◆ WHAT THE EXERCISE ASKS:
Pick out all lines with the word "Blender" from the records that follow.

◆ RECORD LIST:
[Begin]
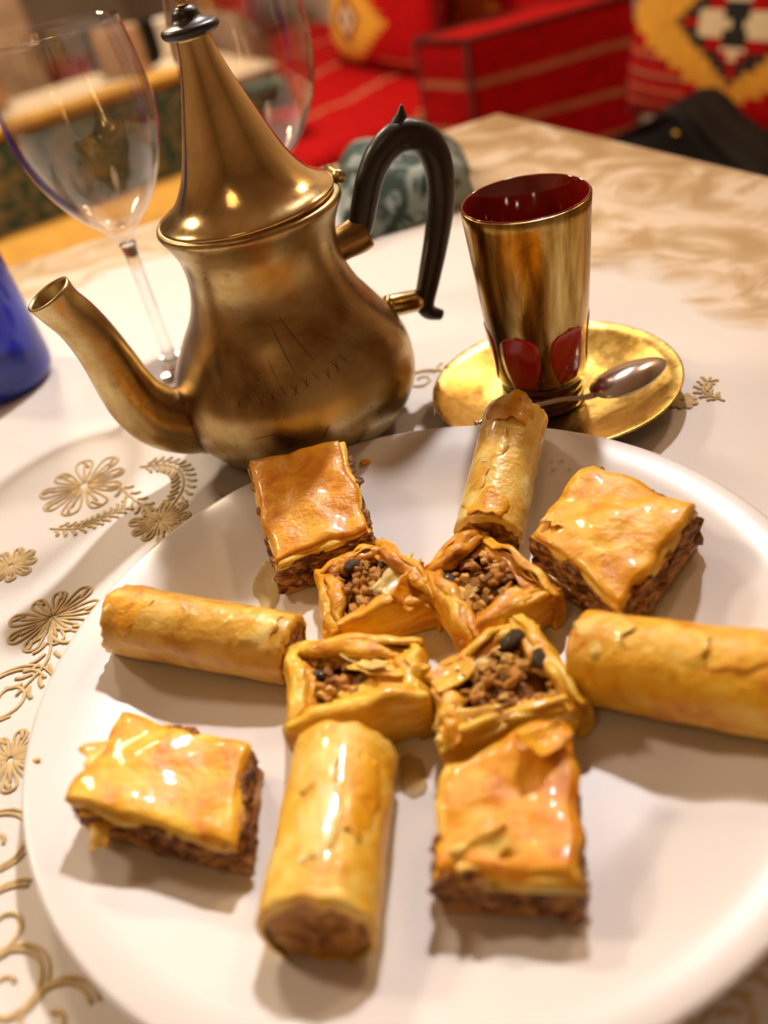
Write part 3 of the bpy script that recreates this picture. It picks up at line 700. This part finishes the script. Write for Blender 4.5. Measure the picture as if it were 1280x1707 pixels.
mesh_obj('handle_spike', tube([P3(-.0745, .1225), P3(-.0765, .1290), P3(-.0785, .1340), P3(-.0795, .1385)], [.0080, .0058, .0030, .0006], 18, None, True, (1, .85), 4), M['black_handle'], handle)
mesh_obj('upper_mount', tube([P3(-.034, .0865), P3(-.040, .0875), P3(-.0465, .0885), P3(-.0505, .0895)], [.0078, .0080, .0086, .0084], 24, None, True, (1, 1), 3), M['brass_body'], tp)
mesh_obj('lower_mount', tube([P3(-.054, .0490), P3(-.062, .0480), P3(-.0715, .0465)], [.0056, .0056, .0054], 24, None, True, (1, 1), 3), M['brass_lid'], tp)
hg = mesh_obj('lid_hinge', tube([tuple(Vector(P3(-.0425, .1190)) + pv * s) for s in (-.008, -.003, .003, .008)], [.0026] * 4, 16, None, True, (1, 1), 0), M['brass_body'], tp)
# engraved decoration: rows of punched dots and scratched strokes
bm = bmesh.new(); rnd = random.Random(5)
def on_body(a, z, k=.00008): r = body_r(z) + k; return Vector((r * math.cos(a), r * math.sin(a), z))
for z, a0, a1, n in ((.0205, -2.35, -.75, 34), (.0245, -2.3, -.8, 12), (.0290, -2.35, -.6, 16), (.0335, -1.75, -.5, 20)):
    for k in range(n):
        a = a0 + (a1 - a0) * (k + rnd.uniform(-.25, .25)) / n; p = on_body(a, z + rnd.uniform(-.001, .001), 0)
        if rnd.random() < .25: continue
        mtx = Matrix.Translation(p); bmesh.ops.create_icosphere(bm, subdivisions=1, radius=rnd.uniform(.00022, .00036), matrix=mtx)
def stroke(a0, z0, a1, z1, r=.00016):
    pts = [on_body(a0 + (a1 - a0) * t, z0 + (z1 - z0) * t, 0) for t in (0, .25, .5, .75, 1)]; tube(pts, [r * .5, r, r, r, r * .4], 5, bm, True, (1, 1), 2)
for k in range(11):
    a = -2.05 + k * .098; z = .0500 + .0010 * math.sin(k * 2.1) + .0006 * k
    stroke(a, z + .0022, a + .045, z - .0022)
    if k % 3 != 1: stroke(a + .045, z + .0022, a + .01, z - .0022)
stroke(-1.62, .078, -1.50, .058, .0002); stroke(-1.50, .080, -1.30, .060, .0002); stroke(-1.80, .036, -1.55, .029, .0002)
stroke(-1.36, .034, -1.45, .0275, .00024); stroke(-1.72, .066, -1.66, .056, .00014); stroke(-1.95, .034, -1.75, .036, .00012)
mesh_obj('engraved_marks', bm, M['engraving_and_shade'], tp)

# ------------------------------------------------------------------ saucer, cup, spoon
sau = empty('gold_saucer', (.095, .373, 0), 'shiny golden metal saucer under the red and gold tea glass', 'saucer')
mesh_obj('dish', lathe([(0, .0022), (.026, .0022), (.034, .0030), (.044, .0068), (.053, .0110), (.0585, .0134), (.0595, .0131), (.0592, .0124), (.053, .0098), (.044, .0052), (.036, .0012), (.030, .0004), (.027, .0004), (.025, .0012), (0, .0012)], 96), M['gold_saucer'], sau)
cup = empty('tea_glass', (.0895, .3755, .0024), 'ruby red tea glass with gilded sides standing on the golden saucer', 'glass')
cp_out = [(.0200, .0150), (.0214, .0180), (.0230, .035), (.0247, .055), (.0262, .075), (.0276, .0945), (.0280, .0995)]
def cup_r(z):
    for (r0, z0), (r1, z1) in zip(cp_out, cp_out[1:]):
        if z0 <= z <= z1: return r0 + (r1 - r0) * (z - z0) / (z1 - z0)
    return .0284
inner_p = [(.0273, .0999), (.0272, .1003), (.0269, .1003), (.0266, .0998), (.0246, .070), (.0228, .045), (.0206, .022), (.017, .0185), (0, .018)]
base_p = [(0, .0), (.0182, .0), (.0194, .0010), (.0196, .0035), (.0186, .0045), (.0196, .0058), (.0197, .0078), (.0187, .0088), (.0197, .0100), (.0199, .0120), (.0190, .0132), (.0200, .0148), (.0203, .0155)]
mesh_obj('glass_base', lathe(base_p + [(0, .0156)], 64), M['ruby_dark'], cup)
mesh_obj('ruby_lining', lathe([(0, .0157), (.0198, .0157)] + [(cup_r(z) - .0006, z) for z in (.018, .035, .055, .075, .0945, .0990)] + inner_p, 72), M['ruby'], cup)
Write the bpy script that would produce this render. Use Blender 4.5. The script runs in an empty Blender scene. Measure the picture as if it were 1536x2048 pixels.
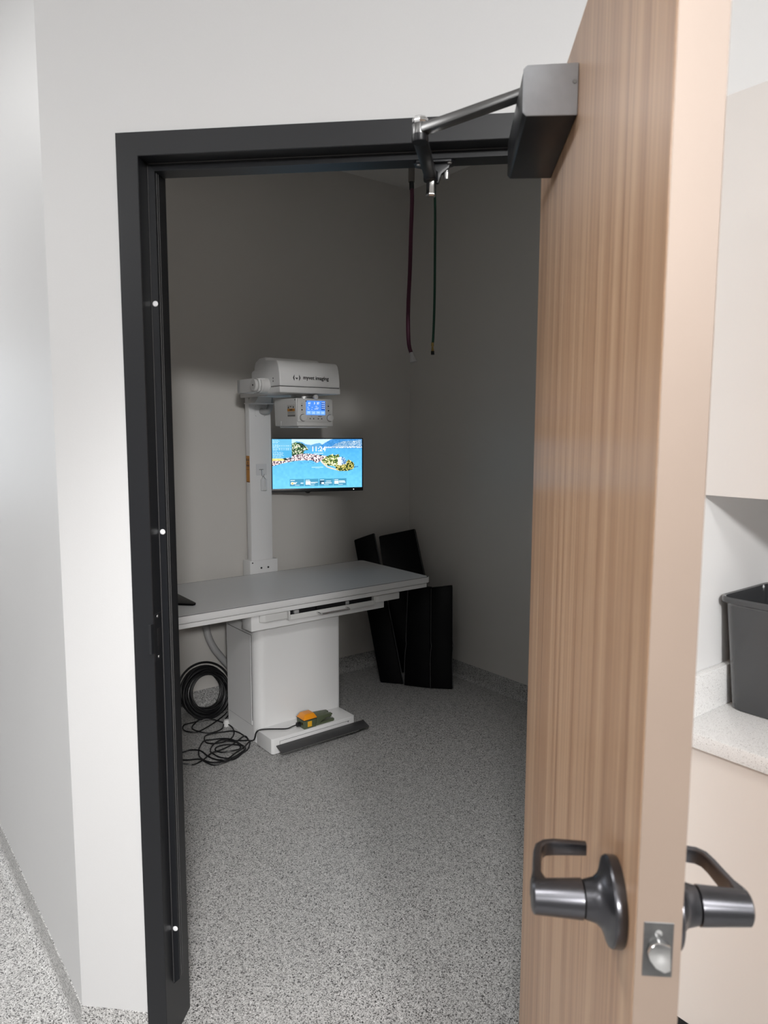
import bpy, bmesh, math, random
import numpy as np
from mathutils import Matrix, Vector

random.seed(7)
PI = math.pi
S2 = math.sqrt(.5)
scn = bpy.context.scene
COL = scn.collection

# ---------------------------------------------------------------- camera
F_PX = 1437.774
cd = bpy.data.cameras.new('camera')
cam = bpy.data.objects.new('camera', cd)
COL.objects.link(cam)
cd.sensor_fit = 'VERTICAL'
cd.sensor_height = 36.0
cd.sensor_width = 27.0
cd.lens = F_PX * 36.0 / 2048.0
cd.clip_start = .02
yaw, pitch, roll = 0.12536, 0.11262, 0.00293
fw = Vector((-math.sin(yaw) * math.cos(pitch), math.cos(yaw) * math.cos(pitch), -math.sin(pitch)))
r0 = Vector((math.cos(yaw), math.sin(yaw), 0))
u0 = r0.cross(fw)
rr = math.cos(roll) * r0 + math.sin(roll) * u0
uu = -math.sin(roll) * r0 + math.cos(roll) * u0
CP = Vector((.8061, -1.5944, 1.585))
cam.matrix_world = Matrix(((rr.x, uu.x, -fw.x, CP.x), (rr.y, uu.y, -fw.y, CP.y), (rr.z, uu.z, -fw.z, CP.z), (0, 0, 0, 1)))
scn.camera = cam
cd.dof.use_dof = True
cd.dof.focus_distance = 3.3
cd.dof.aperture_fstop = 7.5

# ---------------------------------------------------------------- materials
def new_mat(name):
    m = bpy.data.materials.new(name)
    m.use_nodes = True
    nt = m.node_tree
    return m, nt, nt.nodes['Principled BSDF']

def pmat(name, col, rough=.5, metal=0., coat=0., coat_rough=.1, bump=None, spec=.5, var=None, trans=0., alpha=1.):
    m, nt, b = new_mat(name)
    b.inputs['Base Color'].default_value = (*col, 1)
    b.inputs['Roughness'].default_value = rough
    b.inputs['Metallic'].default_value = metal
    b.inputs['Coat Weight'].default_value = coat
    b.inputs['Coat Roughness'].default_value = coat_rough
    b.inputs['Specular IOR Level'].default_value = spec
    b.inputs['Transmission Weight'].default_value = trans
    tc = nt.nodes.new('ShaderNodeTexCoord')
    if var:
        sc, amt = var
        n = nt.nodes.new('ShaderNodeTexNoise')
        n.inputs['Scale'].default_value = sc
        n.inputs['Detail'].default_value = 4
        mx = nt.nodes.new('ShaderNodeMix'); mx.data_type = 'RGBA'
        mx.inputs['A'].default_value = (*[c * (1 - amt) for c in col], 1)
        mx.inputs['B'].default_value = (*[min(1, c * (1 + amt)) for c in col], 1)
        nt.links.new(tc.outputs['Object'], n.inputs['Vector'])
        nt.links.new(n.outputs['Fac'], mx.inputs['Factor'])
        nt.links.new(mx.outputs['Result'], b.inputs['Base Color'])
    if bump:
        sc, st, dist = bump
        n = nt.nodes.new('ShaderNodeTexNoise')
        n.inputs['Scale'].default_value = sc
        n.inputs['Detail'].default_value = 2
        bp = nt.nodes.new('ShaderNodeBump')
        bp.inputs['Strength'].default_value = st
        bp.inputs['Distance'].default_value = dist
        nt.links.new(tc.outputs['Object'], n.inputs['Vector'])
        nt.links.new(n.outputs['Fac'], bp.inputs['Height'])
        nt.links.new(bp.outputs['Normal'], b.inputs['Normal'])
    return m

def emat(name, col, strength):
    m, nt, b = new_mat(name)
    b.inputs['Base Color'].default_value = (0, 0, 0, 1)
    b.inputs['Emission Color'].default_value = (*col, 1)
    b.inputs['Emission Strength'].default_value = strength
    b.inputs['Roughness'].default_value = .4
    return m

def srgb(r, g, b):
    f = lambda c: (c / 255 / 12.92) if c <= 10 else ((c / 255 + .055) / 1.055) ** 2.4
    return (f(r), f(g), f(b))

M = {}
M['paint'] = pmat('wall_paint', (.62, .60, .57), .42, bump=(260, .06, .002), var=(2.5, .015))
M['paint_hall'] = pmat('corridor_paint', (.525, .525, .528), .46, bump=(260, .06, .002), var=(2.5, .015))
M['white_paint'] = pmat('white_paint', (.80, .80, .80), .5, bump=(260, .05, .002))
M['ceiling'] = pmat('ceiling_paint', (.74, .73, .71), .7, bump=(120, .1, .002))
M['black_steel'] = pmat('black_painted_steel', (.0085, .0092, .0112), .38, bump=(420, .05, .001), spec=.4)
M['dark_bronze'] = pmat('dark_bronze', (.105, .105, .115), .28, metal=.9, bump=(300, .03, .001))
M['closer'] = pmat('closer_cover', (.012, .013, .016), .34, metal=.2, bump=(500, .08, .001), var=(40, .12))
M['end_cap'] = pmat('end_cap_reflected_light', (.40, .415, .44), .42, bump=(300, .1, .001), var=(60, .10))  # ceiling light reflected in the cap is put into this grey
M['arm_steel'] = pmat('arm_steel', (.20, .20, .20), .3, metal=.85)
M['plate_steel'] = pmat('dull_plate_steel', (.16, .16, .16), .4, metal=.8, var=(60, .3))
M['chrome'] = pmat('chrome', (.72, .72, .72), .16, metal=1.)
M['steel'] = pmat('brushed_steel', (.42, .42, .42), .35, metal=.9, var=(90, .2))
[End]
◆ FULL OUTPUT:
Write part 3 of the bpy script that recreates this picture. It picks up at line 700. This part finishes the script. Write for Blender 4.5. Measure the picture as if it were 1280x1707 pixels.
Write the bpy script that would produce this render. Use Blender 4.5. The script runs in an empty Blender scene. Measure the picture as if it were 1536x2048 pixels.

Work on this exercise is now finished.